In the mid-1980s, Ann Demeulemeester, star of the Antwerp imports, went against the grain: while women's bodies were on display, the lady in black layered and draped, proposing an alternative to the ideal. We sat down with the designer backstage minutes before her show, held early in the afternoon in a convent on the Parisian Left Bank. There, Ann calmly talked about her evolution since her first designs in the 80s, her love of music, and staying true to herself.
ALICE PFEIFFER: What is the Spring 2011 show all about?
ANN DEMEULEMEESTER: I would call it "Graphic Abstraction." It's an evolution. Every collection is a new step and I really felt ready to open a new register moving towards something pure, clear, graphic. But, at the same time, with abstraction.
PFEIFFER: How do you express this abstraction ?
DEMEULEMEESTER: By abstraction, I mean I worked with prints, which I made gigantically big, and then I cut them. All the pieces therefore come out differently, and it doesn't feel like a print anymore. It's not a graphic art thing, I like the idea that all the pieces are unique.
PFEIFFER: In the 1990s, the woman you created moved away from the then frequent, hyper-sexualized look. Today, more people have moved in that direction. How do you remain contemporary and unique?
DEMEULEMEESTER: I'm very aware of the influence I've had, and I'm very pleased with that, because it proves that my work was necessary, that people liked it, and that it was right for its time which is a big compliment. But of course, this means I now have to move on. If more people are doing what I'm doing, I have to evolve. I'm pushed toward a new direction, and I have to let myself be tempted, find out where I can go.
PFEIFFER: Does it feel like a forced, or organic evolution?
DEMEULEMEESTER: No it's nice, natural, it's never "been there done that," my work remains very interesting without losing my soul—because it's really me, and I am always honest with myself. I don't care what's in or out, I just listen to myself. And it's very nice to able to work like that. At the beginning people might have wondered what I was doing, but now they know my line, my evolution, I'm respected for that and that's a wonderful feeling.
PFEIFFER: So who is Ann Demeulemesteer today? What are you keeping with you, what are you leaving behind?
DEMEULEMEESTER: I never leave anything behind. It's like a history, a chain, a line of life, you just have to move and make new steps, and keep it evolving—but my soul is my soul.

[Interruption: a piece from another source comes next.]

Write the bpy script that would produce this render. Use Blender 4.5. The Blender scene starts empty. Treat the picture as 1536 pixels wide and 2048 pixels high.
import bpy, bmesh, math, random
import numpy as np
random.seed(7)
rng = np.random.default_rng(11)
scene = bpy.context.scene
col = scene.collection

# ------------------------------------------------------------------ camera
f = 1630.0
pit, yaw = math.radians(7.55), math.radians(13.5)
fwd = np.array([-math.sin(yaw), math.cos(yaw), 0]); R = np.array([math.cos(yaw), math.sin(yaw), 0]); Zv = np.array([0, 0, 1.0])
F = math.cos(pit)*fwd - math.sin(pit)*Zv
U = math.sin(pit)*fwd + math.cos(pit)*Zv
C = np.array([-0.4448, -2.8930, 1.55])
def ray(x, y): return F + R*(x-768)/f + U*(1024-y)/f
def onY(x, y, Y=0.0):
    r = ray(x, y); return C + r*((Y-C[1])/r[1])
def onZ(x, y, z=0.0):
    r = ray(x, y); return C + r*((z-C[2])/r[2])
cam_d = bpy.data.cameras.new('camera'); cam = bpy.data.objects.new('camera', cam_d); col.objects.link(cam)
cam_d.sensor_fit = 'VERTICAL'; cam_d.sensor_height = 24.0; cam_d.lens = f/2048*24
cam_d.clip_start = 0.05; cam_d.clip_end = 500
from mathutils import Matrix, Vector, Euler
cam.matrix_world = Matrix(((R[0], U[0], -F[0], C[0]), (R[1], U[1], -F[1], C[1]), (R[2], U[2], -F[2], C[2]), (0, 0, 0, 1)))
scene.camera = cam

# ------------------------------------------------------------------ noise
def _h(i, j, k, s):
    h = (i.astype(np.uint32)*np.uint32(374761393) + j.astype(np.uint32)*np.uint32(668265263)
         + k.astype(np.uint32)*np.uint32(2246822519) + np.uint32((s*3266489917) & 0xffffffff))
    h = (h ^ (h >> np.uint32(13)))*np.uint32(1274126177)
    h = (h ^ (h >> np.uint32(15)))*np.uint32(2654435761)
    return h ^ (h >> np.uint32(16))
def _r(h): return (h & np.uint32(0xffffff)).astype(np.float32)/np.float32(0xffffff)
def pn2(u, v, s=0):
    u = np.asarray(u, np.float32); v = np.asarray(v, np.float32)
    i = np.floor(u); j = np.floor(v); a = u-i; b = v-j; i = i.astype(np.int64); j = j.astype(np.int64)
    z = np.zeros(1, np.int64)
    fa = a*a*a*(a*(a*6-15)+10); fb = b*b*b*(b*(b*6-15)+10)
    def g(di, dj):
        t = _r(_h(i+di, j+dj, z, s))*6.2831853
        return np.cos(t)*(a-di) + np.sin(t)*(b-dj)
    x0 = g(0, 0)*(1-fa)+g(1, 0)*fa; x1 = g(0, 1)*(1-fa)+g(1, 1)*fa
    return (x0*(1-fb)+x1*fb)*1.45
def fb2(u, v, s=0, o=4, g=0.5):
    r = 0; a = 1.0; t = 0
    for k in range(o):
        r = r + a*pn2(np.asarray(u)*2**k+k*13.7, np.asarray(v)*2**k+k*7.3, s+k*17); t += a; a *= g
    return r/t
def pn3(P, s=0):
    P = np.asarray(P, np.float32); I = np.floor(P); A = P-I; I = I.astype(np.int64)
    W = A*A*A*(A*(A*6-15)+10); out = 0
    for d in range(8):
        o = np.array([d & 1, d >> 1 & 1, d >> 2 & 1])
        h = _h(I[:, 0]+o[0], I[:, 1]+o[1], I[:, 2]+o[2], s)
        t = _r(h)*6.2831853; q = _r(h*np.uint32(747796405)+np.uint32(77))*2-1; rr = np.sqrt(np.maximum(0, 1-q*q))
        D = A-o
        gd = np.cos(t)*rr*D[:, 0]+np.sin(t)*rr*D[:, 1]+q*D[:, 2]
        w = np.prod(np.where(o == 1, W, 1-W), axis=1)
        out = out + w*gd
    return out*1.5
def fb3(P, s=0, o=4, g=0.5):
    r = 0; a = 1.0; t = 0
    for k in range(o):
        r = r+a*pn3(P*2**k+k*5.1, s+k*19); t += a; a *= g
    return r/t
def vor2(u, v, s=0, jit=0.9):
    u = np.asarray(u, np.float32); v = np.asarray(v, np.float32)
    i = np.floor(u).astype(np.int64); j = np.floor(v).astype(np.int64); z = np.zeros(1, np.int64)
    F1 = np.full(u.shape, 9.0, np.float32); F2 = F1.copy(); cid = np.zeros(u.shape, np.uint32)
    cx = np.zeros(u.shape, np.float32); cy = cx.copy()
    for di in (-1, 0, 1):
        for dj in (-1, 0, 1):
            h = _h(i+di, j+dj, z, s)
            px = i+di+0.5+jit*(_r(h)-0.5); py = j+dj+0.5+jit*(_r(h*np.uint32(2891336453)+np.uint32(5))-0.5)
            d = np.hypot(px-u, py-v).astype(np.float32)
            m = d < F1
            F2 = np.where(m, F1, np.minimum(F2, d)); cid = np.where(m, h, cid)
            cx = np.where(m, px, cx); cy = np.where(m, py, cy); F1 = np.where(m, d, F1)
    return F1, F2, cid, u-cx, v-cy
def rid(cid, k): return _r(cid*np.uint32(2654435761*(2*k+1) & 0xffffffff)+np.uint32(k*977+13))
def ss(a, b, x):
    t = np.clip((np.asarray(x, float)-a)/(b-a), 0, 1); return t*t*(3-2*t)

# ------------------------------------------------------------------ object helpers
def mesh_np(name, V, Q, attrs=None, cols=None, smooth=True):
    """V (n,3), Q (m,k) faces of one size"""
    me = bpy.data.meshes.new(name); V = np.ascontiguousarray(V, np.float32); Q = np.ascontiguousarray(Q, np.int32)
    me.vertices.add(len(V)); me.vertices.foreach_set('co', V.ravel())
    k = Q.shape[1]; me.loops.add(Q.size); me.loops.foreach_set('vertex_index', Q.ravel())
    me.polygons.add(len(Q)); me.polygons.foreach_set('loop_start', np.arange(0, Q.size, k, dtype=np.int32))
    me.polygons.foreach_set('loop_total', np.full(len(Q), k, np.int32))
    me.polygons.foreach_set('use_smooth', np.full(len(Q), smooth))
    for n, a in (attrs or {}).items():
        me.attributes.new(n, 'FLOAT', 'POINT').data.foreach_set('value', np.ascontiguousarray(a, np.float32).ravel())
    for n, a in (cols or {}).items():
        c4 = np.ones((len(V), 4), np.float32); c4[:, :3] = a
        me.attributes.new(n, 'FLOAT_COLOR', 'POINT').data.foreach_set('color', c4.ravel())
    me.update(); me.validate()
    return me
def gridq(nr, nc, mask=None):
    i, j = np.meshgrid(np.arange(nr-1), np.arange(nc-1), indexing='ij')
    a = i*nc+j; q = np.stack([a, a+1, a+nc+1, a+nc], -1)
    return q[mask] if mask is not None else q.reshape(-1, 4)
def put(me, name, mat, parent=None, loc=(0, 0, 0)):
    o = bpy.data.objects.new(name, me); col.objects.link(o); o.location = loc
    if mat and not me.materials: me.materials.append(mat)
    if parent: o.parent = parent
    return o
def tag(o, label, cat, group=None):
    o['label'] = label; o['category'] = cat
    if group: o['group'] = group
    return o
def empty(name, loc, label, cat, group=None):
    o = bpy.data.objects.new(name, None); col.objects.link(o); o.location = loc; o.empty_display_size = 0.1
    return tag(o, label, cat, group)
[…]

PFEIFFER: You have worked with Patti Smith, and music has always seemed to be a great influence in your work—is that still the case today?
DEMEULEMEESTER: Yes. Music is very inspiring to me because "true" music releases a true energy that is just inspiring. It's like when you see a beautiful painting or a wonderful film. You just receive this creative energy, and all of a sudden you want to create too.
PFEIFFER: What music are you listening to today?
DEMEULEMEESTER: It's very very varied, it goes from electronic abstraction to violin, I just try to find interesting things. But of course I have my favorites who will always be there, I think you can guess what these might be!
PFIEFFER: Do you think fashion and women have fundamentally changed since you started? Which woman do you have in mind when you design today?
DEMEULEMEESTER: I don't like to generalize; I don't talk about the woman, because the woman doesn't exist. We're just lucky that we are able to choose. Those who feel like I do, who feel close to me find my product and find my soul. Each designer has a role to fulfill and you can never disappoint your audience, because it's for them that you're working. Naturally you always evolve, but my collection is about soul, about power.